Brutally despoiled of his clerical garb, clothed in rags, with coarse, insufficient food, locked at night in a barracks which could normally have held 400 or 500 men but which sometimes held 2,000, in continual contact with people from every class, including the lowest and most vulgar, he had to spend his days working at very tiring forced labour: chopping down and carrying big trees, sawing them into pieces, pushing them to the shore and making them into rafts so they could be sent by water; or working with heavy beams, even in snow and intense cold. All the great accomplishments which the well-named agents of Intourist invited naive people who came on tours to the USSR to admire were done thanks to the unpaid hand labour of mostly political and innocent prisoners. When they celebrated Holy Mass during the night in the attic everyone had to kneel throughout, even the priest.
Last Exile and Death for the Love of Christ and the Conversion of Russia.

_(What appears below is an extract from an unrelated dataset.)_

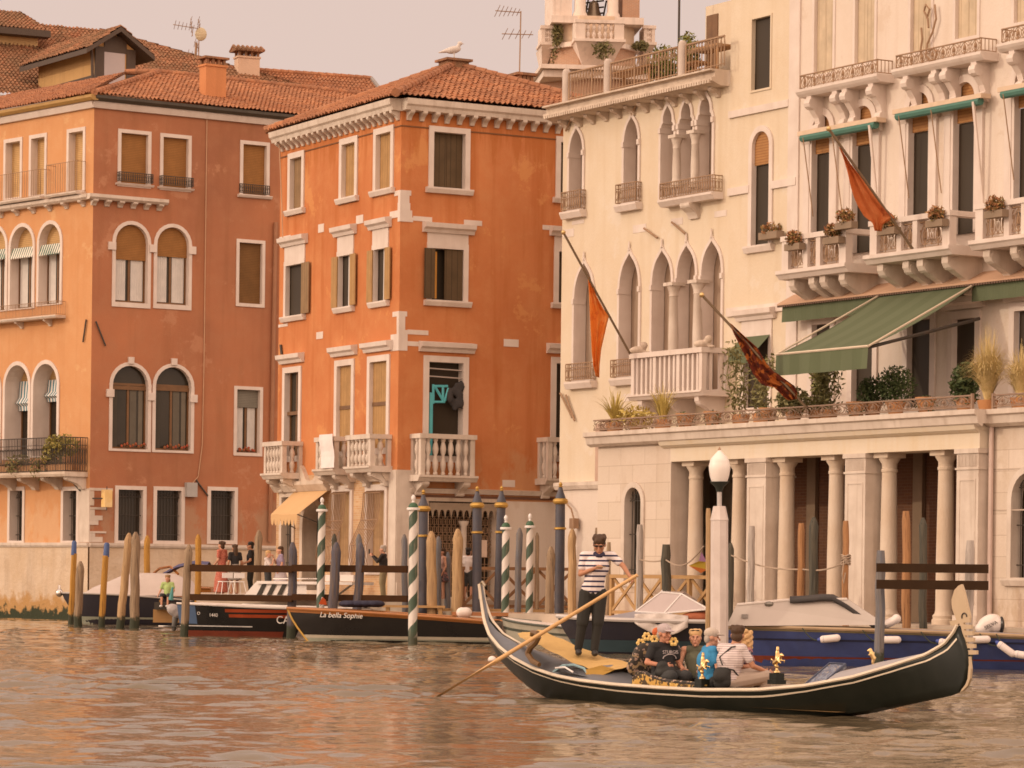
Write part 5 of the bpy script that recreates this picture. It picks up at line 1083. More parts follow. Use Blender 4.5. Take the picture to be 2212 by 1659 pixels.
# lower block of the gothic palace at the left of the portico
s0, s1 = BF.sz(1207, 1040, .12)[0], BF.sz(1300, 1040, .12)[0]; zl_ = BF.sz(1250, 1042, .12)[1]
MB().prof(BF, s0 - .1, s1 + 2.8, [(-.02, zl_ - .22), (.2, zl_ - .22), (.26, zl_ - .1), (.26, zl_), (-.02, zl_ + .03)]).build('ledge', STONE, G1); MB().box(BF, s0, s1 + 2.8, -.3, .12, -1.5, zl_ - .221).build('base_wall', PL_W, G1)
w = window(BF, G1, 'rect', (1275, 920, 1300, 1036), .18, .3, .04, 'shutter', mtl=STONE, blind=mat('brown_door', (.35, .2, .12), .7)) if False else None
MB().box(BF, BF.sz(1287, 960)[0], BF.sz(1325, 960)[0], -.02, .02, zl_ + .03, BF.sz(1300, 915)[1]).build('blind_doorway', mat('pink_door', (.52, .36, .28), .8), G1)
m = MB().tube(px_line(BF, [(1213, 1080), (1222, 1085), (1234, 1100), (1240, 1122)], .3), .03, 6); s, z = BF.sz(1240, 1128, .3); m.box(BF, s - .12, s + .12, .2, .4, z - .2, z + .12); m.build('wall_lamp_arm', IRON_R, G1)
# railing of the terrace over the portico
RM_ = mat('pink_cast_iron', (.30, .20, .14), .6, (.2, .13, .09), 5)
rt = thing('terrace_railing', 'long low cast iron railing of lyre scrolls along the portico terrace', 'railing', PF.P(ps(1700, 900), .2, zCt)); zR = PF.sz(1700, 881, .2)[1]
a, n = sP0 + .1, 5
ornate(PF, rt, sP0 + .05, sP1 - .1, zCt + .07, zR, .2, RM_, .72, .014, 'railing_panel')
ornate(PF, rt, sP1 + .3, sP2, zCt + .07, zR, -.15, RM_, .72, .014, 'railing_panel'); ornate(Frame(PF.P(sP0 + .05, 0, 0).xy, (.859, .513), (-.513, .859)), rt, 0, 2.2, zCt + .07, zR, 0, RM_, .72, .019, 'railing_panel')
MB().box(PF, sP1 - .1, sP1 - .04, .15, .22, zCt, zR + .05).box(PF, sP1 + .28, sP1 + .34, -.2, -.12, zCt, zR + .05).build('railing_post', RM_, rt)
MB().poly([PF.P(sP0, 0, zCt - .01), PF.P(sP2, 0, zCt - .01), PF.P(sP2, -PO, zCt - .01), PF.P(sP0, -PO, zCt - .01)]).build('terrace_floor', STONE_D, PT)
# ---- plants on the terrace
def tpt(u, v, d): s, z = PF.sz(u, v, d); return PF.P(s, d, zCt)
GRASS = foliage('dry_grass', (.55, .42, .18), (.65, .50, .25), (.45, .35, .12)); OLIVE = foliage('olive_leaves', (.16, .15, .06), (.26, .23, .10), (.10, .10, .04)); DGREEN = foliage('dark_leaves', (.05, .075, .03), (.08, .11, .04), (.14, .15, .06))
def plume(p, h, spread, n, label, seed, name='ornamental_grass', mt=None, wdt=.012, droop=.35):
    rng = random.Random(seed); t = thing(name, label, 'plant', p); m = MB(); MB().lathe(p, [(.2, 0), (.27, .3), (.25, .3)], 10).build('pot', POT, t, smooth=True)
    for _ in range(n):
        a = rng.random() * 6.283; r = spread * rng.random() ** .6; hh = h * (.55 + .5 * rng.random()); q = p + Vector((.08 * math.cos(a), .08 * math.sin(a), .28)); pts = []
        for k in range(6): t_ = k / 5; pts.append(q + Vector((r * math.cos(a) * t_ ** 1.5, r * math.sin(a) * t_ ** 1.5, hh * (t_ - droop * r / spread * t_ ** 3))))
        sd_ = Vector((math.sin(a), -math.cos(a), 0)); vs = []
        for k, x in enumerate(pts): ww = wdt * (1 - .8 * k / 5); vs += [x - sd_ * ww, x + sd_ * ww]
        m.add(vs, [(2*k, 2*k+1, 2*k+3, 2*k+2) for k in range(5)])
    m.build('foliage', mt or GRASS, t)
SPK = foliage('yucca_leaves', (.50, .38, .10), (.40, .30, .08), (.58, .45, .16))
plume(tpt(1328, 900, -.35), 1.1, .75, 60, 'spiky yucca at the far left end of the portico terrace', 11, 'yucca', SPK, .03); plume(tpt(1432, 890, -.4), 1.25, .6, 80, 'tall wispy yucca under the gothic stone balcony', 12, 'yucca', SPK, .022)
plume(tpt(2134, 840, -.9), 2.0, .75, 900, 'big round pale tuft of ornamental grass beside the last terrace doors', 13, droop=.6); plume(tpt(2205, 838, -.8), 1.5, .7, 600, 'ornamental grass tuft cut by the right edge of the picture', 14, droop=.6)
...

On 6 August 1929, Exarch Leonid was transferred from the central penitentiary of Solovetsky to a small village near the market-town of Pinega, in the same province of Arkhangelsk. He was lodged in an izba, a log hut where there was already a detained Orthodox priest, Father Parthenios Kiuglikov. He was not completely exempt from labour; he had to work making charcoal from wood, but he had a little more freedom to write letters. After contacting the Orthodox priest of Pinega, he was able to use that priest's small library, to have a little class for young boys and catechism for the older ones. All this zeal did not please Father Parthenios; he said that such occupations were dangerous not only for the Bolsheviks but also for the Church. He added that the Exarch himself had shaken his convictions - but still he admired the Exarch. When the Bolsheviks noticed this activity they transferred the Exarch, first to Arkhangelsk, then to Kotlas (a small town in the province of Vologda), and finally to a village called Poltava, fifteen kilometres from Kotlas.
Fedorov's death in Viatka.
The last hour was drawing near. Worn out from so much suffering, the Exarch's robust health was ruined. He already felt sick at Pinega; he had cardiac asthma, gastritis, a cough, and difficulty in speaking. The GPU declared him an invalid and exempted him from forced labour not long before his sentence ended in August 1932. He asked for a GPU certificate that he had served his sentence, and received it in November 1933, but his exile was prolonged for three years in the form of "minus twelve," the prohibition of residing in the twelve principal cities of the USSR. He chose to live in Viatka where exiles often went to live in Tsarist times. He hoped to find help and to meet some released companions there. He felt so feeble that he was unable to do anything. He died on 7 March 1935, in utter destitution, alone, without even a priest to assist him in his last moments. He was only fifty-five years old! Some good peasants buried him. Sophia Likilariova, his biographer to whom we owe many of the details given above, says that the location of his grave is known.
Such was the "falling-asleep" of the first Russian rite Greek-Catholic Exarch. He has certainly earned a place among the ispoviedniki or "confessors" of the Catholic Church. He was declared a Servant of God in November 1997 and his cause for Beatification is opended, with Bishop Charnetsky, as one of the "Companions" of Metropolitan Andrew Sheptytski.